--- REQUEST ---
List every line below containing "that".
----- SUPPLIED DATA -----
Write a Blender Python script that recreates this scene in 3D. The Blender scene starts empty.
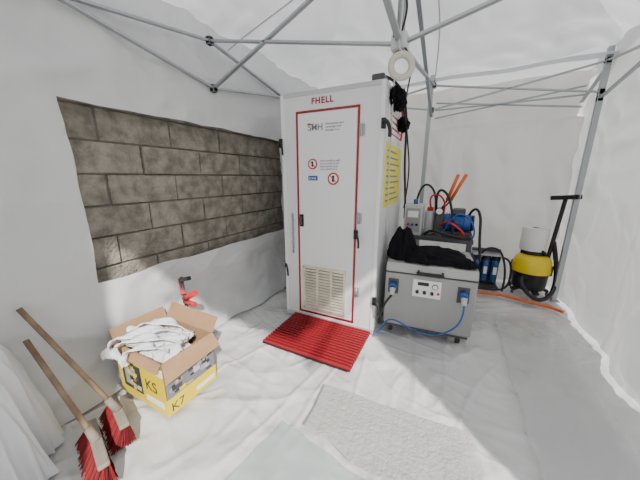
import bpy, bmesh, math, random
from mathutils import Vector, Matrix, noise
random.seed(4)
D=bpy.data; C=bpy.context.collection
# ---------------------------------------------------------------- materials
def mat(name,col,rough=.5,metal=0,col2=None,nscale=8,bump=0,bscale=40,spec=.5,trans=0,ridged=0,rscale=2,alpha=1,coat=0,rd=.03):
    m=D.materials.new(name); m.use_nodes=True; n=m.node_tree.nodes; l=m.node_tree.links
    b=n['Principled BSDF']; out=n['Material Output']
    b.inputs['Base Color'].default_value=(*col,1); b.inputs['Roughness'].default_value=rough; b.inputs['Metallic'].default_value=metal
    b.inputs['Specular IOR Level'].default_value=spec
    b.inputs['Coat Weight'].default_value=coat
    tc=n.new('ShaderNodeTexCoord')
    if col2 is not None:
        t=n.new('ShaderNodeTexNoise'); t.inputs['Scale'].default_value=nscale; t.inputs['Detail'].default_value=6
        r=n.new('ShaderNodeValToRGB'); r.color_ramp.elements[0].position=.35; r.color_ramp.elements[1].position=.65
        r.color_ramp.elements[0].color=(*col,1); r.color_ramp.elements[1].color=(*col2,1)
        l.new(tc.outputs['Object'],t.inputs['Vector']); l.new(t.outputs['Fac'],r.inputs['Fac']); l.new(r.outputs['Color'],b.inputs['Base Color'])
    last=None
    if bump:
        t=n.new('ShaderNodeTexNoise'); t.inputs['Scale'].default_value=bscale; t.inputs['Detail'].default_value=8
        l.new(tc.outputs['Object'],t.inputs['Vector'])
        bp=n.new('ShaderNodeBump'); bp.inputs['Strength'].default_value=bump; bp.inputs['Distance'].default_value=.02
        l.new(t.outputs['Fac'],bp.inputs['Height']); last=bp
    if ridged:
        t=n.new('ShaderNodeTexNoise'); t.noise_type='RIDGED_MULTIFRACTAL'; t.inputs['Scale'].default_value=rscale; t.inputs['Detail'].default_value=3
        t.inputs['Distortion'].default_value=.6
        l.new(tc.outputs['Object'],t.inputs['Vector'])
        bp=n.new('ShaderNodeBump'); bp.inputs['Strength'].default_value=ridged; bp.inputs['Distance'].default_value=rd
        l.new(t.outputs['Fac'],bp.inputs['Height'])
        if last: l.new(last.outputs['Normal'],bp.inputs['Normal'])
        last=bp
    if last: l.new(last.outputs['Normal'],b.inputs['Normal'])
    if trans:
        tr=n.new('ShaderNodeBsdfTranslucent'); tr.inputs['Color'].default_value=(*[min(1,c*1.05) for c in col],1)
        if last: l.new(last.outputs['Normal'],tr.inputs['Normal'])
        mx=n.new('ShaderNodeMixShader'); mx.inputs[0].default_value=trans
        l.new(b.outputs[0],mx.inputs[1]); l.new(tr.outputs[0],mx.inputs[2]); l.new(mx.outputs[0],out.inputs[0])
    if alpha<1:
        b.inputs['Alpha'].default_value=alpha
    return m
M={}
M['tarp']=mat('tarp_white',(.77,.78,.785),.35,trans=.25,ridged=.8,rscale=1.4,bump=.4,bscale=5,rd=.07)
M['tarpb']=mat('tarp_backwall',(.80,.79,.765),.42,trans=.30,ridged=.8,rscale=1.6,bump=.4,bscale=6,rd=.07)
M['roof']=mat('canopy_white',(.80,.805,.82),.5,trans=.38,ridged=.6,rscale=1.0,rd=.06)
M['floor']=mat('floor_plastic',(.68,.685,.68),.20,ridged=.8,rscale=2.0,bump=.45,bscale=8,col2=(.58,.585,.585),nscale=1.8,rd=.05,spec=.6)
M['clearsheet']=mat('clear_plastic',(.46,.54,.53),.10,ridged=.8,rscale=5,alpha=.5,spec=.8)
M['overlap']=mat('overlap_plastic',(.62,.64,.63),.12,ridged=.8,rscale=3,alpha=.4,spec=.7)
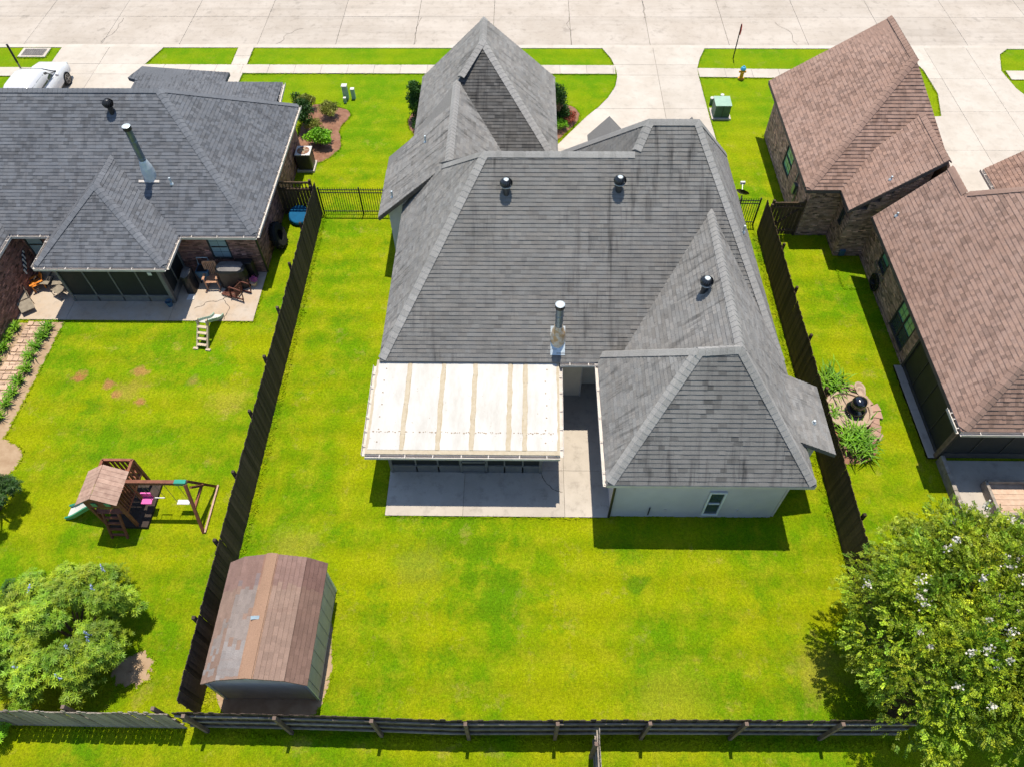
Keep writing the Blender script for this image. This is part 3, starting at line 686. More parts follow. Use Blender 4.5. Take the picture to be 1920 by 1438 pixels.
# flat white porch roof with six coated panels and tan seams
pr = MB(); c0 = [(-4.96,15.66,2.97),(1.32,15.66,2.97),(1.30,12.24,2.40),(-5.06,12.24,2.40)]
pr.extrude3(c0[::-1], (0,0,-.13)); porch = pr.build('porch_roof', 'sealant', house); porch['label'] = 'flat white coated porch roof with tan seams'
def onp(u, v): a = Vector(c0[0]).lerp(Vector(c0[1]), u); b = Vector(c0[3]).lerp(Vector(c0[2]), u); return a.lerp(b, v)
seams = [.0, .185, .370, .545, .735, .818, 1.0]
for i in range(6):
    a, b = seams[i]+.012, seams[i+1]-.012; q = []; r4 = random.Random(40+i); nn = 14
    up_, dn_ = [], []
    for k in range(nn+1):
        v = .012+k*(.958-.012)/nn; up_.append(onp(a+r4.uniform(-.003,.004), v)); dn_.append(onp(b+r4.uniform(-.004,.003), v))
    q = [p+Vector((0,0,.012)) for p in up_+dn_[::-1]]
    pb = MB(); pb.extrude3(q[::-1] if nrm_of(q[:1]+q[10:12]).z < 0 else q, (0,0,-.02)); o = pb.build('roof_panel', 'membrane', porch)
for i in range(1, 6):
    sb = MB(); r4 = random.Random(i); ps = [onp(seams[i]+r4.uniform(-.002,.002), .01+k*.95/12)+Vector((0,0,.012)) for k in range(13)]
    for k in range(12): sb.bar(ps[k], ps[k+1], .13+r4.uniform(-.03,.03), .02)
    sb.build('seam', 'sealant', porch)
pd = MB(); r4 = random.Random(9)
for k in range(90):
    u = .03+k*.0105+r4.uniform(-.003,.003); p = onp(u, .775+r4.uniform(-.006,.006)+.01*u)
    if r4.random() < .75: pd.lathe([(.03*r4.uniform(.4,1.2),0),(.02,.006),(0,.008)], (p.x,p.y,p.z+.012), 6)
for u0 in (.055, .93):
    for k in range(7): p = onp(u0+r4.uniform(-.005,.005), .1+k*.13); pd.lathe([(.03,0),(.02,.006),(0,.008)], (p.x,p.y,p.z+.012), 6)
tag(pd.build('sealant_dabs', 'pebble', porch), None, None, None, 'stuff')
gutter(porch, (-5.06,12.24,2.36), (1.30,12.24,2.36), (0,-1), hang=.8); gutter(porch, (-4.97,15.5,2.9), (-5.06,12.24,2.36), (-1,0), hang=.55); gutter(porch, (1.32,15.5,2.9), (1.30,12.24,2.36), (1,0), hang=.6)
# screened porch under it
scr = bpy.data.objects.new('screen_porch', None); COL.objects.link(scr); scr.parent = house
def screen_wall(parent, p0, p1, z0, z1, out, xs, kick=.42, frame='screen_frame', door=None, ht=.05):
    a = Vector((p0[0], p0[1], 0)); b = Vector((p1[0], p1[1], 0)); d = (b-a).normalized(); L = (b-a).length; n = Vector((out[0], out[1], 0)); V = lambda u, z, o=0: a+d*u+n*o+Vector((0,0,z))
    k = MB(); k.bar(V(0, z0+kick/2), V(L, z0+kick/2), .05, kick, up=(0,0,1)); k.build('kick_panel', frame, parent)
    rr = [0]+list(xs)+[L]
    for i in range(len(rr)-1):
        s = MB(); q = [V(rr[i]+.02, z0+kick, -.01), V(rr[i+1]-.02, z0+kick, -.01), V(rr[i+1]-.02, z1, -.01), V(rr[i]+.02, z1, -.01)]
        if (q[1]-q[0]).cross(q[2]-q[0]).dot(n) < 0: q = q[::-1]
        s.extrude3(q, -n*.01); s.build('screen', 'screen', parent)
    for i, u in enumerate(rr):
        w = .1 if i in (0, len(rr)-1) else ht
        f = MB(); f.bar(V(u, z0), V(u, z1), w, w); f.build('post', frame, parent)
    f = MB(); f.bar(V(0, z0+kick+.03, .005), V(L, z0+kick+.03, .005), .06, .06); f.bar(V(0, z1-.04, .005), V(L, z1-.04, .005), .06, .1); f.build('rail', frame, parent)
    if door:
        g = MB(); u0, u1 = door
        for q in ((V(u0, z0+.05, .03), V(u0, z0+2.0, .03)), (V(u1, z0+.05, .03), V(u1, z0+2.0, .03))): g.bar(q[0], q[1], .08, .05)
        for zz in (.06, .75, 1.98): g.bar(V(u0, z0+zz, .03), V(u1, z0+zz, .03), .05, .09)
        g.build('screen_door', frame, parent)
screen_wall(scr, (-4.52,12.92), (.72,12.92), .06, 2.3, (0,-1), [.88,1.65,2.42,3.38,3.98,4.62], door=(2.46,3.34))
screen_wall(scr, (-4.52,12.98), (-4.52,16.2), .06, 2.35, (-1,0), [1.07,2.14]); screen_wall(scr, (.72,12.98), (.72,16.2), .06, 2.35, (1,0), [1.07,2.14])
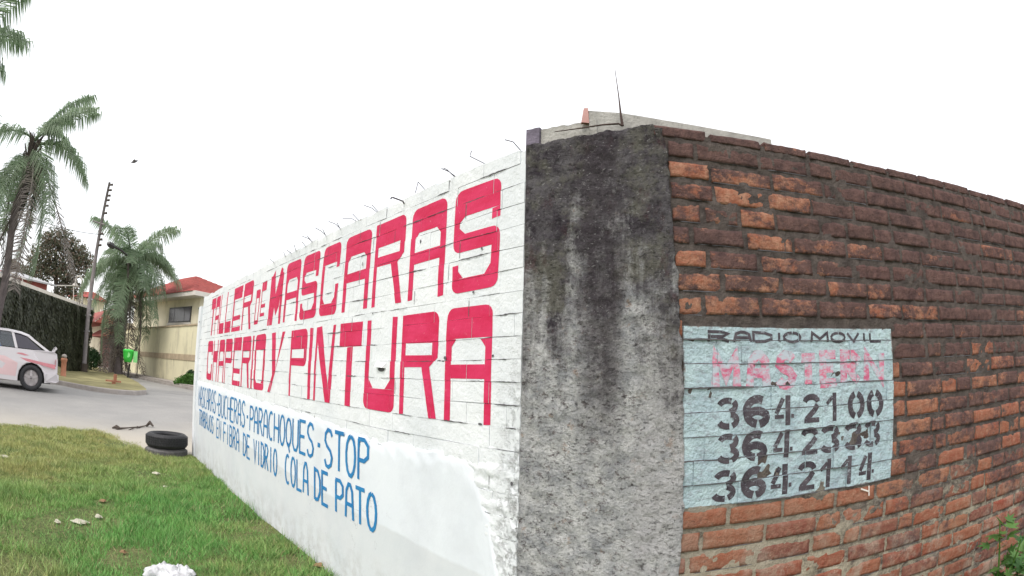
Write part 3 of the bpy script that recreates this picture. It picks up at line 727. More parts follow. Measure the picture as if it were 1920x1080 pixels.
-----
--- REPLY TO THE TASK ---
Write a Blender Python script that recreates this scene in 3D. The Blender scene starts empty.
Write part 3 of the bpy script that recreates this picture. It picks up at line 727. More parts follow. Measure the picture as if it were 1920x1080 pixels.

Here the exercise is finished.